Pour autant, le zk-nw est loin d’en avoir fini avec les deux systèmes de catalogage. Entre 1947 et 1990, ses bureaux ont reçu près de quinze millions de fiches, nombre qu’il convient de ramener à six millions environ du fait des titres en plusieurs exemplaires. Pour que ce gigantesque fichier devienne accessible et puisse servir au prêt entre bibliothèques, il a été entièrement transféré sur microfiches et envoyé à tous les établissements universitaires. Cette décision a considérablement allégé la tâche du personnel employé à la constitution du zk-nw, puisque chaque bibliothécaire est désormais en mesure de localiser lui-même les ouvrages conservés dans d’autres bibliothèques que celle où il travaille.
Un catalogue en ligne
Pendant le dernier quart de siècle, en travaillant parallèlement sur les deux catalogues papier et informatique, les services du zk-nw ont constitué un catalogue en ligne qui comprend aujourd’hui quelque sept millions d’entrées représentant quatorze millions de livres environ. Deux fois par an, ces entrées sont transférées sur un cédérom distribué à l’ensemble des bibliothèques de la République fédérale.

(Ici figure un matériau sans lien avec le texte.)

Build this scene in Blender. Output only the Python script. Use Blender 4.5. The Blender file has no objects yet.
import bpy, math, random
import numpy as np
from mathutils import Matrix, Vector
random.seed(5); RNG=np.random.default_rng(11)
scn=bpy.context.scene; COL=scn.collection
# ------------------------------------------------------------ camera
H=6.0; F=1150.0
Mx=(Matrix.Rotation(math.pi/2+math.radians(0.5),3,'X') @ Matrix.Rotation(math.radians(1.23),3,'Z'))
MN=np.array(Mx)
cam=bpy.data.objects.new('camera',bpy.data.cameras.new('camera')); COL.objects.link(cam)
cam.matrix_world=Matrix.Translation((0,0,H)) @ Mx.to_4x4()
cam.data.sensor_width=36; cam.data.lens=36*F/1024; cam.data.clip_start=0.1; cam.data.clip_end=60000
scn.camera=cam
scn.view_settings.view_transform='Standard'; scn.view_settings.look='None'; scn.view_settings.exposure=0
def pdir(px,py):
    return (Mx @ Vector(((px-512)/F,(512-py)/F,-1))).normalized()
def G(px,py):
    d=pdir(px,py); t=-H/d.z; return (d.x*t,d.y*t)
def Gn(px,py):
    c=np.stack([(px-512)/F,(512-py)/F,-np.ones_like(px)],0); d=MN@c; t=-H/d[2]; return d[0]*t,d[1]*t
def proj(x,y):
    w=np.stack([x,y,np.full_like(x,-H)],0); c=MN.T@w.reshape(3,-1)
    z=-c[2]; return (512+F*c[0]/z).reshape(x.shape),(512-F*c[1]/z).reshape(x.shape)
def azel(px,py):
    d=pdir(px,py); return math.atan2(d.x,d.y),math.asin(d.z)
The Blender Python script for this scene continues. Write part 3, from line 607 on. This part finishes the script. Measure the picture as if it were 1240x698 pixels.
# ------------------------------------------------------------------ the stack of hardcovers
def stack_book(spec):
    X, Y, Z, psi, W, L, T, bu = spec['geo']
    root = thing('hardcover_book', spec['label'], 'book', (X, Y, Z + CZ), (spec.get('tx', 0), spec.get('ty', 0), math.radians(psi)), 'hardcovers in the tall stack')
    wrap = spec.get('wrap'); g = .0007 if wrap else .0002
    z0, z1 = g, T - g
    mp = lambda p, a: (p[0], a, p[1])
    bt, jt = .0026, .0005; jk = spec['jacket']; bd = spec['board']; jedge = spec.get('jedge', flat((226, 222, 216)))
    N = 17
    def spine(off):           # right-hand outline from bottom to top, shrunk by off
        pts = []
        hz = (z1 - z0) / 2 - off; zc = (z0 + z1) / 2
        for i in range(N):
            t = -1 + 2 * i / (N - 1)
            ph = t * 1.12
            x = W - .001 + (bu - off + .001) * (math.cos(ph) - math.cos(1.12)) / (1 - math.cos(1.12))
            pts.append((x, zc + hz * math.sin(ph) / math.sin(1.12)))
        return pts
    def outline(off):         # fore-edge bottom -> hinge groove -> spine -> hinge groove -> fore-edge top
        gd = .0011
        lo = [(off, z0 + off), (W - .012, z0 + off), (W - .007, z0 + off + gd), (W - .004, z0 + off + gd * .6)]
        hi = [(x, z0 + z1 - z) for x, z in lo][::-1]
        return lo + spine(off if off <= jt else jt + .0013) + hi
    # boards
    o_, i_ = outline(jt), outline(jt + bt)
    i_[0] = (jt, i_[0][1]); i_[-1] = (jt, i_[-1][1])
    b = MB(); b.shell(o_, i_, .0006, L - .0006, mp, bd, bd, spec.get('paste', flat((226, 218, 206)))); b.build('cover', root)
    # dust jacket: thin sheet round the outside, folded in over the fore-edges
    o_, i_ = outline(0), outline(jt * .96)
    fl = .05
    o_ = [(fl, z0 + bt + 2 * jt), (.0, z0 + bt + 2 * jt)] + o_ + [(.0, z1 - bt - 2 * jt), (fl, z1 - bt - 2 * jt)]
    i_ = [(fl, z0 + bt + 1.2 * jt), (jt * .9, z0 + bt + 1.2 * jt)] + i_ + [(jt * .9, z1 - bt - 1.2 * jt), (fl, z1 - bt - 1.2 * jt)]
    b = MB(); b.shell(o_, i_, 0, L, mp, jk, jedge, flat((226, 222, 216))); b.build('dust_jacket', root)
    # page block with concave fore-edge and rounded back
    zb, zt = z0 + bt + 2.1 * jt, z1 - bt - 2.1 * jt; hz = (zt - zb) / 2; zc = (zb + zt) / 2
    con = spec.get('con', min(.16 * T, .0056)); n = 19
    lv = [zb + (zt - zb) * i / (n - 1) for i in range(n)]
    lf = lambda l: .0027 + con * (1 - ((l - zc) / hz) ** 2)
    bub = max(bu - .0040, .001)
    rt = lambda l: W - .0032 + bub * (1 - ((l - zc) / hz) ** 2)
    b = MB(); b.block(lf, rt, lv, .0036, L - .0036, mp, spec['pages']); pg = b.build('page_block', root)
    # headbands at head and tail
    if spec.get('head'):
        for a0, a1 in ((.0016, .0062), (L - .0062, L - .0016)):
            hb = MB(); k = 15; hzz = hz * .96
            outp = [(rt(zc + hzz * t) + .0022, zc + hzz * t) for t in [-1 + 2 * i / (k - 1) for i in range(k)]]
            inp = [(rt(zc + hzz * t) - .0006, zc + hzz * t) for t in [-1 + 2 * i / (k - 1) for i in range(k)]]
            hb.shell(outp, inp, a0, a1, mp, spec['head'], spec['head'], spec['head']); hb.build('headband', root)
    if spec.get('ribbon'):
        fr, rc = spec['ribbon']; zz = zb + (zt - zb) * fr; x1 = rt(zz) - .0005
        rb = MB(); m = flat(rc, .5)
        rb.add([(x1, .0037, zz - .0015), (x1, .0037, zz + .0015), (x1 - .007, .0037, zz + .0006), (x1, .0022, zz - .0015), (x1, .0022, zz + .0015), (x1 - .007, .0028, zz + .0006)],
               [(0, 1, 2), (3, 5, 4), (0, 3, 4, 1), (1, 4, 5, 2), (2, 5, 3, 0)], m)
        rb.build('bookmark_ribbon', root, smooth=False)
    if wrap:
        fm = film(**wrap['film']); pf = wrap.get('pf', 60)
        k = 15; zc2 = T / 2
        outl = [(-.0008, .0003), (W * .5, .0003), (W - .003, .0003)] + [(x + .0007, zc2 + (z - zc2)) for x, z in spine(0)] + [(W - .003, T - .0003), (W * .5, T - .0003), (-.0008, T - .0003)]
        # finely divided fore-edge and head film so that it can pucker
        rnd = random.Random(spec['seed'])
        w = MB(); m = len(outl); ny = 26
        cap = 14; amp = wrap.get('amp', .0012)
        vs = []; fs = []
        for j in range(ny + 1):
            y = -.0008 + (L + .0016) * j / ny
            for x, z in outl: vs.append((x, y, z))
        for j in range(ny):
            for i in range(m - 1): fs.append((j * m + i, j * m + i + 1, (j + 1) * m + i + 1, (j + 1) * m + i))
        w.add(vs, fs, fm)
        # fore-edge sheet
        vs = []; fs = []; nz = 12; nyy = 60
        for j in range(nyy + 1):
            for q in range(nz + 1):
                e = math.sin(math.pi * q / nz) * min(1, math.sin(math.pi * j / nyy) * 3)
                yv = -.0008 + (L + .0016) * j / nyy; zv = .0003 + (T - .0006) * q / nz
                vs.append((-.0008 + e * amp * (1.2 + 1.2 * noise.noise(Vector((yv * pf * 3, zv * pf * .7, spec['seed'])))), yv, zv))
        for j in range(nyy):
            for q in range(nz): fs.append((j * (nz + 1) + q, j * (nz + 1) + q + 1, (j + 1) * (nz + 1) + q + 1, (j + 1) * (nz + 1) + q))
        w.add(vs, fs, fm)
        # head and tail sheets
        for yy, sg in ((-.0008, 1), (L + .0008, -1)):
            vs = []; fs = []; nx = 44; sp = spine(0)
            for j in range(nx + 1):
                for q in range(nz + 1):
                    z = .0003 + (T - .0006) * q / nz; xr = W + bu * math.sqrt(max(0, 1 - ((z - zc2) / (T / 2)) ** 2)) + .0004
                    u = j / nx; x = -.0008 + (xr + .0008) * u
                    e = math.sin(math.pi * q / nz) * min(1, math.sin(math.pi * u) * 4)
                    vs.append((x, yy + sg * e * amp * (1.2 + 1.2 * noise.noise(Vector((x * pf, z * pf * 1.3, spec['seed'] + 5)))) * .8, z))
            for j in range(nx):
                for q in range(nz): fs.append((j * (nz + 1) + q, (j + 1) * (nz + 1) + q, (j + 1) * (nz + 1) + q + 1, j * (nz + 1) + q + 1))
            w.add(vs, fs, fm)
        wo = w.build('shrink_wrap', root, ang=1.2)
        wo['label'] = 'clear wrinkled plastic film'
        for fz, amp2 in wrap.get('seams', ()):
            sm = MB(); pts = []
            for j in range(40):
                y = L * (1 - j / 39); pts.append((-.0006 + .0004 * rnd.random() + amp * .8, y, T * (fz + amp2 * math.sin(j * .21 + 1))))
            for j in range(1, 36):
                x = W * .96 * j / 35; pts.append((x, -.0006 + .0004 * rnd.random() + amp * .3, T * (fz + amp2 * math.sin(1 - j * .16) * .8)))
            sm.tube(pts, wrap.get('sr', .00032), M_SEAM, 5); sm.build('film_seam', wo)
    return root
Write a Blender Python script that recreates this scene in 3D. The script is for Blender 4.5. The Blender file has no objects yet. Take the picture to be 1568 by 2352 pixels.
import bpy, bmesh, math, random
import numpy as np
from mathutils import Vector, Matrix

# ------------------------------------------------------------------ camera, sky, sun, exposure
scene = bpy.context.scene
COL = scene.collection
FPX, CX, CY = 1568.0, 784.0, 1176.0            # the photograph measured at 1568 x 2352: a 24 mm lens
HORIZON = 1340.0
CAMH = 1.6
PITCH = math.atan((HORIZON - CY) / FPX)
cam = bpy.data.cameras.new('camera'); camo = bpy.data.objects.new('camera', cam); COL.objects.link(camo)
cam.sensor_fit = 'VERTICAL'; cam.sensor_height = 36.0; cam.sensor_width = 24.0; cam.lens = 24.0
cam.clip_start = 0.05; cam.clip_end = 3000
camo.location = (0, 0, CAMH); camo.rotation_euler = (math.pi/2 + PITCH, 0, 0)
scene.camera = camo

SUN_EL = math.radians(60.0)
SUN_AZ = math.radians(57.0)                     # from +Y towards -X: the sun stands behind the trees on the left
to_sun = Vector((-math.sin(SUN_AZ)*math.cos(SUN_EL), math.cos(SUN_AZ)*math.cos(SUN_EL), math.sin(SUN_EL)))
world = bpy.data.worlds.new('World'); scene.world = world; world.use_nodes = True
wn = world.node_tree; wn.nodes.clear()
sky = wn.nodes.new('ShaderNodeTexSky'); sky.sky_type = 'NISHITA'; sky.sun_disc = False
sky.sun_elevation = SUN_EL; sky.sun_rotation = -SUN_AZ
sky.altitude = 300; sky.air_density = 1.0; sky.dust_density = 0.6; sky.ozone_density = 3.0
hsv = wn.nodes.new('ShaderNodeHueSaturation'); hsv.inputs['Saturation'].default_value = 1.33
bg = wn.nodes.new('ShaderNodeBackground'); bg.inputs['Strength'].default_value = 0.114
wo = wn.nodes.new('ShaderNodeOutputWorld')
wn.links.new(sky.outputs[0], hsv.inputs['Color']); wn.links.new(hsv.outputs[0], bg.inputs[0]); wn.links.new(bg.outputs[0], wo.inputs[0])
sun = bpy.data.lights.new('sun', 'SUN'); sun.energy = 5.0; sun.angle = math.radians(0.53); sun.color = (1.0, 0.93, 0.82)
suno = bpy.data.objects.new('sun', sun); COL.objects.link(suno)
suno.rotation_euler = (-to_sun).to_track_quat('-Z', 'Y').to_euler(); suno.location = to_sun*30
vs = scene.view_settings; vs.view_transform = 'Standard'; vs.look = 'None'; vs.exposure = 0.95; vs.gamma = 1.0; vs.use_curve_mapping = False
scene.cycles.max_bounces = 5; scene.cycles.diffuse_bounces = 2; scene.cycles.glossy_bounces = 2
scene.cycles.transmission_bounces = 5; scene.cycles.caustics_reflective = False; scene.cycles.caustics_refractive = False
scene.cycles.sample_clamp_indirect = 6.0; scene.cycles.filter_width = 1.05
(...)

Avec au total treize à quatorze millions de titres, le zk-nw de Cologne est le plus important des dix catalogues collectifs régionaux d’Allemagne. Toutefois, les utilisateurs n’apprécient que modérément les catalogues sur microfiches, la recherche documentaire à partir d’un catalogue en ligne étant plus simple que la lecture de microfiches. Pour assurer le transfert de l’ensemble des titres sur un unique catalogue, le ministère a récemment accepté de financer une gigantesque opération de reconversion des fichiers papier qui devrait être menée à bien en trois ans. Après la phase d’études, ce projet a été mis sur pied en juillet dernier. Grâce à lui, le zk-nw deviendra sous peu le catalogue en ligne le plus important d’Allemagne.